Thomas L. Friedman in the New York Times recommends we get such people marketable skills through improved education and put their newly acquired talents to work in job-creating startups. But Andy Grove takes exception: “Friedman is wrong,” he writes in Bloomberg Businessweek. “Startups are a wonderful thing, but they cannot by themselves increase tech employment. Equally important is what comes after that mythical moment of creation in the garage, as technology goes from prototype to mass production.” During that process, he writes, “companies scale up,” working out design details, learning how to make things affordably, building factories, and hiring thousands of people. Scaling, he says, is “necessary to make innovation matter,” but unfortunately it’s no longer happening in the US. Today, he says, the US computer industry employs about 166,000 manufacturing workers (lower than in 1975), compared with 1.5 million employed in the computer manufacturing industry in Asia.

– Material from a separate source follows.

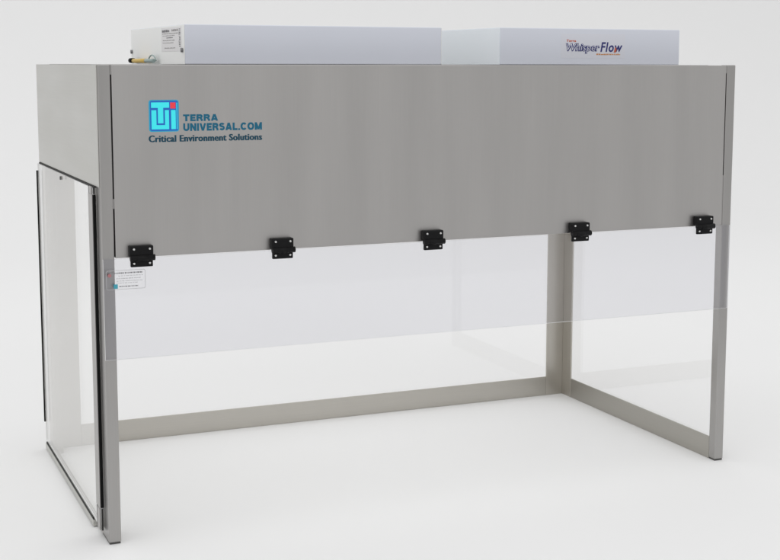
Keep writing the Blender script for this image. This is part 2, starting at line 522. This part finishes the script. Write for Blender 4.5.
def make_hinge(x):
    h = bpy.data.objects.new('hinge', None); COL.objects.link(h); h.parent = hood
    h.location = (x, 0, 0.594)
    bm = bmesh.new()
    add_box(bm, (-0.0245, -0.0165, -0.001), (0.0235, -0.0001, 0.0215), 0.0022)
    obj('upper_leaf', bm, BLACKP, h)
    bm = bmesh.new()
    add_box(bm, (-0.0225, -0.0150, -0.0215), (0.0225, -0.0086, -0.0065), 0.0018)
    obj('lower_leaf', bm, BLACKP, h)
    bm = bmesh.new()
    add_cyl(bm, (-0.0235, -0.0150, -0.0030), (0.0262, -0.0150, -0.0030), 0.0062, 22)
    add_cyl(bm, (-0.0120, -0.0160, -0.0040), (0.0130, -0.0160, -0.0040), 0.0062, 22)
    obj('knuckle', bm, BLACKP, h)
    for sx_, z, y in ((-0.016, 0.0148, -0.0165), (0.016, 0.0148, -0.0165), (-0.0158, -0.0140, -0.0150), (0.0158, -0.0140, -0.0150)):
        bm = bmesh.new()
        add_cyl(bm, (sx_, y + 0.001, z), (sx_, y - 0.0008, z), 0.0027, 16)
        add_cyl(bm, (sx_, y - 0.0008, z), (sx_, y - 0.0016, z), 0.0027, 16, 0, 0.0016)
        obj('screw', bm, ST_BRIGHT, h)
    return h


def copy_hinge(src, x):
    c = src.copy(); COL.objects.link(c); c.parent = hood; c.location = (x, 0, 0.594)
    for ch in list(src.children):
        d = ch.copy(); COL.objects.link(d); d.parent = c


h0 = make_hinge(HX[0])
for x in HX[1:]:
    copy_hinge(h0, x)

# small printed sticker on the flap
bm = bmesh.new()
X0, X1, Z0, Z1 = 0.0055, 0.0845, 0.5285, 0.5675
y = -0.0087


def frame(pts_o, pts_i, yy, mi):
    a = [bm.verts.new((p[0], yy, p[1])) for p in pts_o]; b = [bm.verts.new((p[0], yy, p[1])) for p in pts_i]
    for k in range(len(a)):
        j = (k + 1) % len(a)
        f = bm.faces.new((a[k], a[j], b[j], b[k])); f.material_index = mi


frame(round_rect(X0, Z0, X1, Z1, 0.004), round_rect(X0 + 0.0009, Z0 + 0.0009, X1 - 0.0009, Z1 - 0.0009, 0.0034), y, 1)


def bars(x0, x1, zc, h, mi):
    x = x0
    while x < x1:
        w = random.uniform(0.0015, 0.0055)
        add_box(bm, (x, y - 0.0002, zc - h / 2 * random.uniform(0.7, 1)), (min(x + w, x1), y + 0.0001, zc + h / 2), 0, mi)
        x += w + random.uniform(0.0006, 0.0018)


bars(0.0215, 0.079, 0.5615, 0.0032, 0)
bars(0.030, 0.079, 0.5560, 0.0012, 1)
bars(0.026, 0.076, 0.5505, 0.0018, 1)
bars(0.026, 0.079, 0.5455, 0.0012, 1)
bars(0.026, 0.070, 0.5415, 0.0012, 1)
bars(0.031, 0.070, 0.5345, 0.0022, 0)
add_cyl(bm, (0.0125, y + 0.0001, 0.5575), (0.0125, y - 0.0003, 0.5575), 0.0036, 20, 2)
add_prism(bm, round_rect(0.0205, 0.5305, 0.0285, 0.5395, 0.001), y - 0.0003, y + 0.0001, 3)
obj('sticker', bm, [STICK_PRINT, STICK_FAINT, LABEL_RED, LABEL_TEAL], flap, 'small clear printed sticker at the corner of the flap')

# ------------------------------------------------------------------ fan filter units on the roof


def fan_unit(x0, x1, y0, y1, z1, end_mat, label):
    z0 = H + 0.0005
    u = bpy.data.objects.new('fan_filter_unit', None); COL.objects.link(u)
    u.location = (0, 0, 0)
    u['label'] = label; u['category'] = 'fan filter unit'; u['group'] = 'fan filter units on the roof of the hood'
    bm = bmesh.new(); add_box(bm, (x0 + 0.0015, y0, z0), (x1 - 0.0015, y1, z1), 0.0016)
    obj('housing', bm, PAINT_SHADED, u)
    for a, b in ((x0, x0 + 0.0013), (x1 - 0.0013, x1)):
        box('end_plate', (a, y0 + 0.0012, z0), (b, y1 - 0.001, z1 - 0.001), end_mat, u, 0.0004)
    return u


u1 = fan_unit(0.2008, 0.7918, 0.10, 0.612, 1.0580, PAINT_LIT, 'longer white fan filter unit with wiring and rating label on its end')
u2 = fan_unit(0.9385, 1.4314, 0.10, 0.612, 1.0598, PAINT_LIT_BLUE, 'shorter white fan filter unit with a navy lettered label on its front')

# wiring, screws and rating label on the left end of the longer unit
for yy, zz in ((0.5985, 1.0045), (0.1140, 1.0045)):
    bm = bmesh.new()
    add_cyl(bm, (0.2009, yy, zz), (0.1965, yy, zz), 0.0046, 18)
    obj('screw', bm, plain('grey_screw', (0.22, 0.22, 0.23), 0.4, 0.8), u1)
bm = bmesh.new()
add_box(bm, (0.2002, 0.1230, 1.0030), (0.2007, 0.2980, 1.0540))


def lbar(y0, y1, z0, z1, mi=1, step=0.007):
    yy = y0
    while yy < y1:
        w = random.uniform(0.4, 1.6) * step
        add_box(bm, (0.1999, yy, z0), (0.2002, min(yy + w, y1), z1 - random.uniform(0, 0.3) * (z1 - z0)), 0, mi)
        yy += w + step * random.uniform(0.2, 0.6)


lbar(0.225, 0.290, 1.0440, 1.0500, 1)
lbar(0.150, 0.205, 1.0450, 1.0500, 2)
lbar(0.150, 0.290, 1.0400, 1.0420, 2)
lbar(0.180, 0.285, 1.0355, 1.0375, 2)
lbar(0.195, 0.255, 1.0310, 1.0330, 1)
lbar(0.180, 0.285, 1.0255, 1.0275, 2)
lbar(0.190, 0.285, 1.0205, 1.0220, 2)
lbar(0.175, 0.270, 1.0090, 1.0110, 2)
for k in range(11):
    zz = 1.012 + k * 0.0036
    add_box(bm, (0.1999, 0.130, zz), (0.2002, 0.130 + random.uniform(0.008, 0.015), zz + random.uniform(0.001, 0.0024)), 0, 1)
obj('rating_label', bm, [LABEL_WHITE, LABEL_PRINT, LABEL_FAINT], u1)
bm = bmesh.new()
add_cyl(bm, (0.186, 0.553, 0.9835), (0.186, 0.520, 0.9835), 0.0058, 16, 0)
add_tube(bm, [(0.186, 0.523, 0.983), (0.184, 0.480, 0.9825), (0.186, 0.440, 0.983), (0.188, 0.400, 0.9828)], 0.0050, 10, 1)
add_tube(bm, [(0.188, 0.405, 0.9828), (0.184, 0.370, 0.983), (0.187, 0.320, 0.9825)], 0.0044, 10, 2)
pts = []
for k in range(15):
    a = math.pi * k / 14
    pts.append((0.190, 0.385 - 0.075 * (k / 14), 0.983 + 0.0125 * math.sin(a) ** 0.7))
add_tube(bm, pts, 0.0016, 8, 2)
obj('power_cable', bm, [RUBBER, CABLE_YEL, CABLE_TEAL], u1)

# lettered label on the front of the shorter unit
bm = bmesh.new()
yl = 0.0998
add_prism(bm, round_rect(1.1000, 0.9905, 1.2750, 1.0475, 0.002), yl, yl + 0.0002, 0)
text_bm(bm, 'Whisper', 1.1125, 1.2060, 1.0015, 1.0255, yl - 0.0001, 1, 0.060, 0.2)
text_bm(bm, 'Whisper', 1.1135, 1.2050, 1.0030, 1.0245, yl - 0.0006, 0, -0.012, 0.2)
text_bm(bm, 'Flow', 1.2070, 1.2680, 1.0055, 1.0285, yl - 0.0001, 1, 0.022, 0.2, spacing=1.14)
text_bm(bm, 'Terra', 1.1140, 1.1400, 1.0285, 1.0340, yl - 0.0001, 2, 0.02, 0.1)
add_prism(bm, [(1.2440, 1.0045), (1.2490, 1.0045), (1.2515, 1.0115), (1.2480, 1.0180)], yl - 0.0009, yl - 0.0006, 2)
xx = 1.1960
while xx < 1.262:
    w = random.uniform(0.002, 0.006)
    add_box(bm, (xx, yl - 0.0004, 0.9985), (min(xx + w, 1.262), yl - 0.0001, 0.9985 + random.uniform(0.002, 0.0034)), 0, 3)
    xx += w + random.uniform(0.0006, 0.0016)
obj('name_label', bm, [LABEL_PALE, WF_NAVY, WF_RED, WF_ORANGE], u2)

Grove cites a personal experience with failure to scale. He recounts that when Intel was in the memory business, the company hesitated to add manufacturing capacity, allowing Japanese competitors into the US market and beginning Intel’s decline in the memory-chip business. Grove said Intel learned from that mistake when it came time to manufacture Pentiums: “I still remember how afraid I was as I asked the Intel directors for authorization to spend billions of dollars for factories to produce a product that did not exist at the time for a market we could not size. Fortunately, they gave their OK even as they gulped. The bet paid off.”
Grove says the US undervalues manufacturing, being willing to outsource it as long as “knowledge work” remains in the US. He writes that outsourcing breaks “the chain of experience that is so important to technological evolution…abandoning today’s ‘commodity’ manufacturing can lock you out of tomorrow’s emerging industry.” He cites batteries as a case in point.
Grove notes that ruggedly individualistic American companies will work to improve its profitability, but, like Samuelson, he adds that what’s good for an individual company may not be good for the overall economy. He says that many Asian countries “seem to understand that job creation must be the No. 1 objective of state economic policy,” and he suggests a pretty drastic modification to our free-market system in the form of an effort “to rebuild our industrial commons.” Here’s one suggestion he posits: “Levy an extra tax on the product of offshored labor. (If the result is a trade war, treat it like other wars-fight to win.) Keep that money separate. Deposit it in the coffers of what we might call the Scaling Bank of the US and make these sums available to companies that will scale their American operations.”
What do you think? Can the US tech industry continue to innovate without a strong manufacturing base? Can it create jobs without a manufacturing base? Should it government policy to promote the growth of manufacturing in the US?